Sunday, 18 October 2015

Pamela Fishman

Pamela Fishman

She theorised the 'division of labour in conversations'. Her research stretched across the '70s through the '90s.

Pamela Fishman conducted an experiment and involved listening to fifty-two hours of pre-recorded conversations between young American couples. Five out of the six subjects were attending graduate school; all subjects were either feminists or sympathetic to the women’s movement, were white, between the ages of twenty-five and thirty-five. Fishman listened to recordings and concentrated on two characteristics common in women’s dialect, including tag questions.

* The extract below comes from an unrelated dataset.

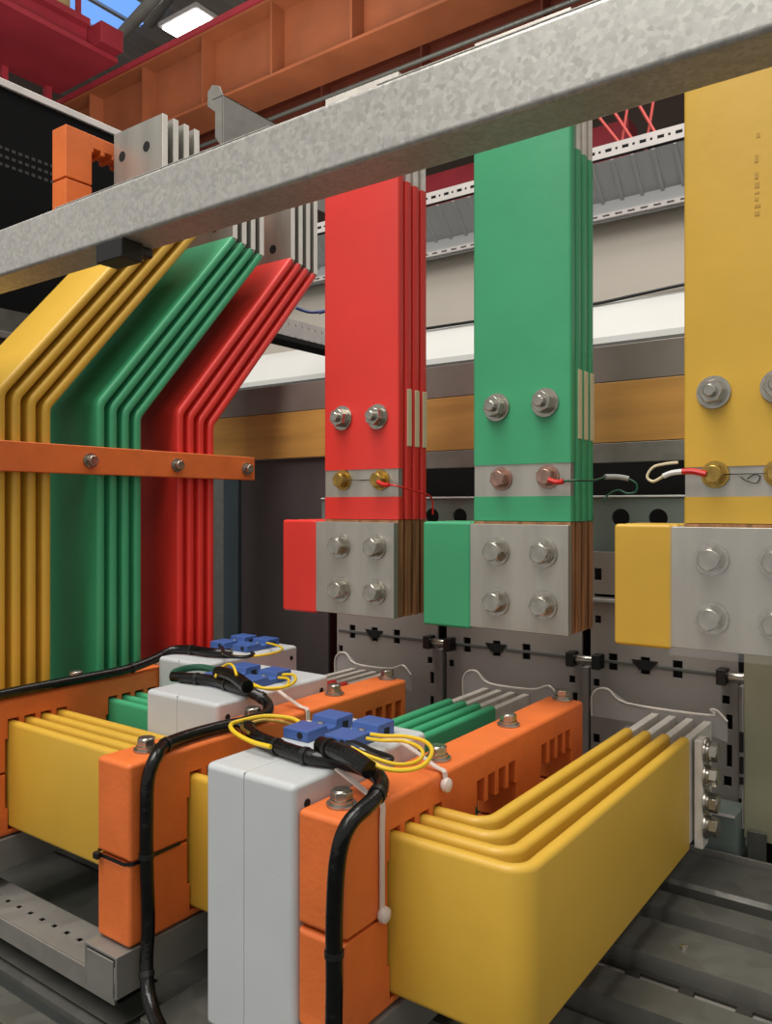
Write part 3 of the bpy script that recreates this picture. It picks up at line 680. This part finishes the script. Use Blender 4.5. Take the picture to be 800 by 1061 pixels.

Her theory states that in mixed sex conversations women use more questions than men. She says that women uses tag questions such as “you know” to gain power in the conversation rather than lack of conversational awareness. She also says that women use questions so that the man will respond because men are less likely to respond to a declarative or give a minimal response. She also states that women are more likely to use minimal responses to signal their active involvement. 

Sunday, 13 September 2015

Feminism

First Wave Feminism:
Refers to the 19th and 20th century when feminist activity took place.
It focused on legal issues, primarily on gaining women's suffrage (the right to vote).
The term ‘first-wave’ was first used in the New York Times Magazine by Martha Lear in March 1968.
First wave feminists spent hundreds of years working hard for the betterment and equality of their sex and gender. First wave feminists wanted the same rights as men. Main rights included suffrage, the right to vote, right to themselves and their own bodies, the right to an education, the right to work and to work safely, the right to a divorce and the right to their children
First wave feminists didn't believe in the society rules that an unmarried woman was the property of her father and a married woman was the property of her husband.
First wave Feminism mainly focused on suffrage and changing the worlds view on gender equality.

Second wave Feminism:

  • Second-wave feminism was the period of feminist activity that first began in the early 1960s in the United States. Eventually spreading throughout the Western world and beyond. In the United States the movement lasted through the early 1980s. Second-wave feminism broadened the debate to a wide range of issues: sexuality, family, the workplace, reproductive rights, de facto inequalities, and official legal inequalities.
  • Second-wave feminism drew attention to domestic violence and marital rape issues, establishment of rape crisis and battered women's shelters, and changes in custody and divorce law, as well as reinforcing issues from first wave feminism.
  • Many historians view the second-wave feminist era in America as ending in the early 1980s with the intra-feminism disputes of the feminist sex wars over issues such as sexuality and pornography, which ushered in the era of third-wave feminism in the early 1990s.